Caviar exports banned
Caviar exports by the world’s major producers have been temporarily halted by a United Nations panel.
It hopes to buy time for experts to find ways to reverse dwindling populations of threatened sturgeon – whose eggs provide the culinary delicacy.
Many sturgeon species are suffering “serious population declines”, the UN Convention on International Trade in Endangered Species of Wild Fauna and Flora (CITES) said yesterday.
Information from sturgeon-exporting countries bordering the Caspian and Black Seas, as well as the lower Danube and Heilongjiang-Amur rivers on the Chinese-Russian border indicates stocks are falling rapidly, CITES said.
Major caviar exporters include Russia, Kazakhstan, Azerbaijan, and Iran, which are all on the Caspian Sea, and Bulgaria and Romania, which border the Black Sea along with Russia. China is also a caviar exporter.
The ban covers exports from the major sturgeon-exporting countries, said CITES, which regulates legal caviar exports through an international system of permits.
The Caspian Sea produces the sturgeon said to be the world’s highest quality. The countries bordering the Caspian Sea account for 80% of the global caviar trade.
The UN body said the restrictions on the world caviar trade were temporary to permit exporting nations to show they are not driving the species to extinction and are taking steps to preserve the source of the delicacy.
Countries wishing to export sturgeon products “must demonstrate that their proposed catch and export quotas reflect current population trends and are sustainable”, said Willem Wijnstekers, secretary-general of CITES.
“Governments need to fully implement the measures that they have agreed to ensure that the exploitation of sturgeon stocks is commercially and environmentally sustainable over the long term,” Mr Wijnstekers added.
CITES said it “remains hopeful” that the exporting countries will take the necessary measures, which may allow international trade to resume.
CITES’ 169 member countries have set strict conditions for permitting caviar exports.

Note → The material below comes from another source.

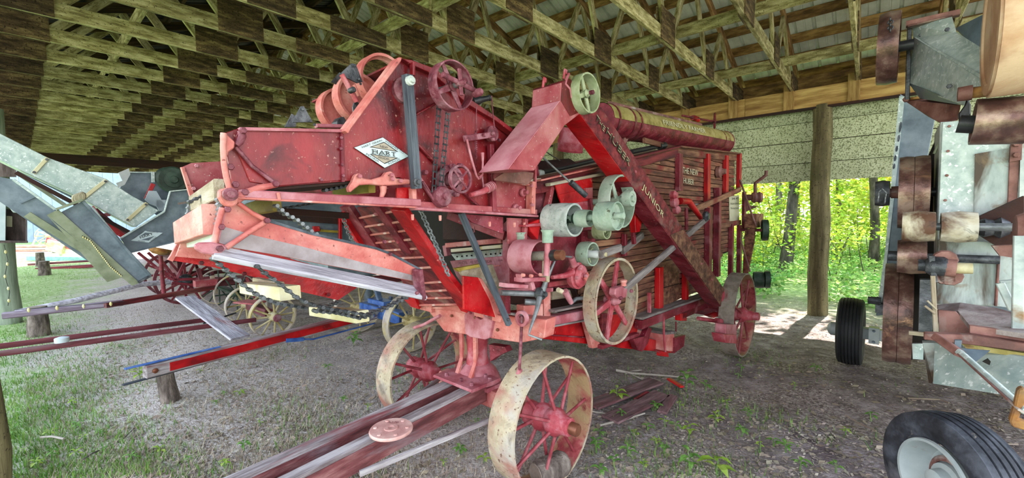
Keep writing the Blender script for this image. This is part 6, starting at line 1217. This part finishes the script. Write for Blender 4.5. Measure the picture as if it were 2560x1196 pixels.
# ================================================================== plants
def leaf_cloud(name,cent,rad,n,size,mat,par=None,seed=1,flat=.5,stuff=None,shape=None):
    rs=np.random.RandomState(seed); cent=np.array(cent,float).reshape(-1,3); rad=np.array(rad,float).reshape(-1,3)
    idx=rs.randint(0,len(cent),n); d=rs.normal(size=(n,3)); d/=np.linalg.norm(d,axis=1)[:,None]
    p=cent[idx]+d*rad[idx]*(rs.rand(n,1)**.45)
    a=rs.normal(size=(n,3)); a[:,2]*=flat; a/=np.linalg.norm(a,axis=1)[:,None]
    nrm=rs.normal(size=(n,3))*.6+np.array([0,0,1]); b=np.cross(nrm,a); b/=np.linalg.norm(b,axis=1)[:,None]
    s=size*(.6+.8*rs.rand(n,1)); w_=s*.5
    vs=np.concatenate([p-a*s*.5,p+b*w_*.6,p+a*s*.5,p-b*w_*.6],1).reshape(-1,3)
    me=bpy.data.meshes.new(name); me.vertices.add(4*n); me.vertices.foreach_set('co',vs.ravel())
    me.loops.add(4*n); me.loops.foreach_set('vertex_index',np.arange(4*n,dtype=np.int32)); me.polygons.add(n)
    me.polygons.foreach_set('loop_start',np.arange(0,4*n,4,dtype=np.int32)); me.update(calc_edges=True); me.materials.append(mat)
    o=bpy.data.objects.new(name,me); link(o,par); 
    if stuff: tag(o,stuff[0],stuff[1],kind='stuff')
    return o
def blades(name,pts,h,mat,seed=1,lean=.5,label=None,cat='grass',wid=.006):
    rs=np.random.RandomState(seed); n=len(pts); p=np.array(pts); th=rs.rand(n)*6.283; hh=h*(.5+rs.rand(n)); 
    d=np.stack([np.cos(th),np.sin(th),np.zeros(n)],1); ln=(lean*rs.rand(n)*hh)[:,None]; wv=np.stack([-np.sin(th),np.cos(th),np.zeros(n)],1)*wid
    top=p+d*ln+np.stack([0*hh,0*hh,hh],1)
    vs=np.concatenate([p-wv,p+wv,top],1).reshape(-1,3)
    me=bpy.data.meshes.new(name); me.vertices.add(3*n); me.vertices.foreach_set('co',vs.ravel()); me.loops.add(3*n); me.loops.foreach_set('vertex_index',np.arange(3*n,dtype=np.int32))
    me.polygons.add(n); me.polygons.foreach_set('loop_start',np.arange(0,3*n,3,dtype=np.int32)); me.update(calc_edges=True); me.materials.append(mat)
    o=bpy.data.objects.new(name,me); link(o); tag(o,label,cat,kind='stuff'); return o
def gz(x,y): return hgt(x,y)-.024 if abs(x)<10 and y<12 else -.004
rs=np.random.RandomState(5)
# forest beyond the far wall
def tree(u,v,h,r,seed,label,lean=(0,0),mat='trunk',crown=True):
    g=root('forest_tree',label,'tree',S(u,v,0)); rr=random.Random(seed); pts=[]; rad=[]
    for i in range(8):
        t=i/7; pts.append(S(u+lean[0]*t+.06*rr.uniform(-1,1)*(i>0),v+lean[1]*t+.06*rr.uniform(-1,1)*(i>0),-.1+h*t)); rad.append(r*(1.15-.6*t) if i else r*1.4)
    MB().tube(pts,rad,9).build('trunk',M[mat],g,smooth=60)
    for i in range(5):
        mb=MB(); z=h*(.35+.12*i); a=rr.uniform(0,6.28); p=S(u+lean[0]*z/h,v+lean[1]*z/h,z); q=p+Vector((math.cos(a),math.sin(a),.5))*rr.uniform(.6,1.5); mb.tube([p,(p+q)/2+Vector((0,0,.1)),q],[r*.3,r*.22,.01],5); mb.build('branch',M[mat],g)
    if crown:
        cs=[tuple(S(u+lean[0]+rr.uniform(-1.6,1.6),v+lean[1]+rr.uniform(-1.6,1.6),h*rr.uniform(.55,1.05))) for _ in range(7)]
        leaf_cloud('foliage',cs,[(1.1,1.1,.8)]*7,1100,.2,M['leaf'] if seed%3 else M['leafgold'],g,seed)
specs=[(13.1,1.7,7,.13,'pale dark-banded trunk leaning behind the red machine rear pulley',(.5,-.5)),(15.5,-.1,8,.10,'slim crooked trunk just right of the log post',(-.2,.2)),
 (16.5,-2.4,8,.12,'grey trunk beside the right machine small pulley',(0,.1)),(17.6,-2.9,9,.14,'thick grey trunk close to the right machine edge',(.2,0)),
 (20,2.9,9,.12,'far thin trunk behind the red thresher back end',(0,0)),(21,.9,9,.1,'distant slim trunk left of the log post',(.3,.2)),(22,-1.2,10,.12,'distant trunk in the middle of the gap',(0,0)),(24,-4.0,10,.14,'distant trunk behind the right machine',(0,0)),
 (19,6,9,.12,'forest trunk hidden mostly by the red thresher roof',(0,0)),(18,9,9,.12,'forest trunk seen under the feeder',(0,0)),(27,3,11,.15,'deep forest trunk left of centre of the gap',(0,0)),(29,-2,11,.15,'deep forest trunk right of centre of the gap',(0,0))]
for i,(u,v,h,r,lb,ln) in enumerate(specs): tree(u,v,h,r,11+i,lb,ln,'trunkdark' if i in(0,1,5) else 'trunk')
def scatter_uv(n,u0,u1,v0,v1,z0,z1,seed):
    r=np.random.RandomState(seed); u=u0+(u1-u0)*r.rand(n); v=v0+(v1-v0)*r.rand(n); z=z0+(z1-z0)*r.rand(n)
    return u[:,None]*np.array(UX)+v[:,None]*np.array(VX)+z[:,None]*np.array(ZX)
def under(name,lab,n,u0,u1,v0,v1,z0,z1,cl,size,mat,seed,rad=(.5,.5,.25)):
    c=scatter_uv(cl,u0,u1,v0,v1,z0,z1,seed); leaf_cloud(name,c,[rad]*cl,n,size,mat,None,seed,stuff=(lab,'foliage'))
for _t in tree_l: tree(_t[0],_t[1],_t[2],_t[3],60+int(_t[1]),_t[4],_t[5])
under('undergrowth_leaves','low leafy undergrowth carpeting the forest floor past the far wall',52000,8.5,20,-9,9,.03,.32,640,.085,M['leaflow'],3,(.45,.45,.12))
under('undergrowth_leaves','knee high yellow green saplings in front of the trunks',26000,11.5,20,-9,8,.5,1.5,300,.10,M['leaf'],4,(.45,.45,.35))
under('forest_leaves','mid height sunlit leaf sprays between the trunks',36000,13,24,-11,9,1.0,4.2,330,.14,M['leaf'],6,(.6,.6,.35))
under('forest_leaves','golden leaf sprays hanging high between the trunks',16000,14,26,-11,9,1.8,4.8,150,.14,M['leafgold'],8,(.6,.6,.35))
under('forest_leaves','distant leaf wall closing the forest behind the trunks',60000,24,36,-22,22,.2,11,420,.30,M['leaf'],9,(1.5,1.5,1.0))
under('forest_leaves','shaded green foliage deep behind the red thresher',16000,12,26,6,24,.2,5,160,.2,M['leaflow'],10,(.9,.9,.6))
under('forest_leaves','unseen leaf canopy added above the far wall to dapple the sun',13000,9.6,15,-10,12,4.2,8.5,150,.22,M['leaf'],12,(.8,.8,.5))  # trunkless leaves out of view, added to break up the sun patch on the ground
mb=MB(); r_=random.Random(3)
for i in range(130):
    p=S(r_.uniform(11,20),r_.uniform(-7,6),0); q=p+Vector((r_.uniform(-.5,.5),r_.uniform(-.5,.5),r_.uniform(.8,2.2))); mb.tube([p,(p+q)/2+Vector((r_.uniform(-.1,.1),0,0)),q],[.012,.009,.004],4)
tag(mb.build('brush_stems',M['trunkdark']),'thin bare brush stems rising out of the forest undergrowth','brush',kind='stuff')
lg=MB().tube([S(12.5,-1.6,.12),S(12.3,-2.3,.16),S(12.6,-2.9,.13)],[.14,.16,.11],9).build('fallen_log',M['trunkdark'],smooth=50); tag(lg,'dark fallen log lying in the forest undergrowth','log')
# lawn and floor cover
def gp(n,fn,seed,pix):
    r=np.random.RandomState(seed); out=[]
    while len(out)<n:
        x=r.uniform(pix[0],pix[2]); y=r.uniform(pix[1],pix[3]); p=NZ(x,y,0)
        if r.rand()<fn(p,x,y): out.append((p.x,p.y,gz(p.x,p.y)))
    return out
def clump(p): return .5+.5*math.sin(p.x*2.7+1.3*math.sin(p.y*1.9))*math.cos(p.y*2.3+p.x*.7)
def lawnf(p,x,y):
    u=p.dot(UX); base=min(1,max(0,(.9-u)/1.6)); return base*(.25+.75*clump(p)) if y>700 else .9
blades('lawn_grass',gp(20000,lawnf,21,(-40,600,700,1190)),.045,M['grass'],22,.9,'short lawn grass growing in patches on the left side',wid=.0035)
blades('lawn_grass',gp(2400,lambda p,x,y:.3*clump(p)**4,23,(200,850,2300,1196)),.05,M['grass'],24,1.0,'sparse grass blades on the bare dirt floor',wid=.003)
def flakes(name,pts,size,mat,seed,label,cat,long=1.0):
    r=np.random.RandomState(seed); n=len(pts); p=np.array(pts)+np.array([0,0,.006]); th=r.rand(n)*6.283; s=size*(.5+r.rand(n)); t=(r.rand(n)-.5)*.9
    a=np.stack([np.cos(th),np.sin(th),t*.5],1)*(s*long)[:,None]; b=np.stack([-np.sin(th),np.cos(th),t],1)*(s*.45)[:,None]
    vs=np.concatenate([p-a,p+b,p+a,p-b],1).reshape(-1,3); me=bpy.data.meshes.new(name); me.vertices.add(4*n); me.vertices.foreach_set('co',vs.ravel())
    me.loops.add(4*n); me.loops.foreach_set('vertex_index',np.arange(4*n,dtype=np.int32)); me.polygons.add(n); me.polygons.foreach_set('loop_start',np.arange(0,4*n,4,dtype=np.int32)); me.update(calc_edges=True); me.materials.append(mat)
    o=bpy.data.objects.new(name,me); link(o); tag(o,label,cat,kind='stuff')
blades('dry_grass',gp(16000,lambda p,x,y:min(1,max(0,(3.0-p.dot(UX))/1.5))*(.3+.7*clump(p)),41,(60,760,1350,1196)),.035,M['straw'],42,1.6,'dead straw coloured grass thatch on the ground left of the thresher',wid=.003)
flakes('leaf_litter',gp(26000,lambda p,x,y:.15+.85*clump(p),31,(250,740,2560,1196)),.013,M['litter'],32,'brown dry leaf flakes littering the dirt floor','leaf litter')
flakes('straw_litter',gp(2400,lambda p,x,y:.2+.8*clump(p),33,(250,800,2560,1196)),.03,M['straw'],34,'straw bits and broken twigs on the dirt floor','straw',.9)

Countries sharing fishing grounds must agree among themselves on catch and export quotas based on scientific surveys of the stocks.
The Geneva-based UN body imposed a ban on caviar trade from the Caspian Sea for one year starting in 2001, but allowed sales to resume the next year because of rising sturgeon stocks.
In another restriction, CITES imposed annual quotas on caviar exports – some 250,000lb in 2004, down from about 320,000lb in 2003 – but environmentalists say that has not prevented the sturgeon’s decline.
The conservation group WWF welcomed the CITES decision, noting that caviar importers such as the US and European Union need to ensure the legality of the goods they bring in.
More than 25,000lb of illegal caviar was seized in Europe during the last five years, but a much greater amount of smuggled sturgeon eggs was sold on the street and in restaurants, according to WWF and the Britain-based conservation group TRAFFIC.
WWF’s Susan Lieberman said: “Sturgeon have been in dire straits for some time and it has been clear that something drastic had to be done to stop the rampant trade in illegal caviar.”
Since beluga sturgeon take 15 years to reach maturity, they reproduce slowly and their population is more vulnerable to overfishing.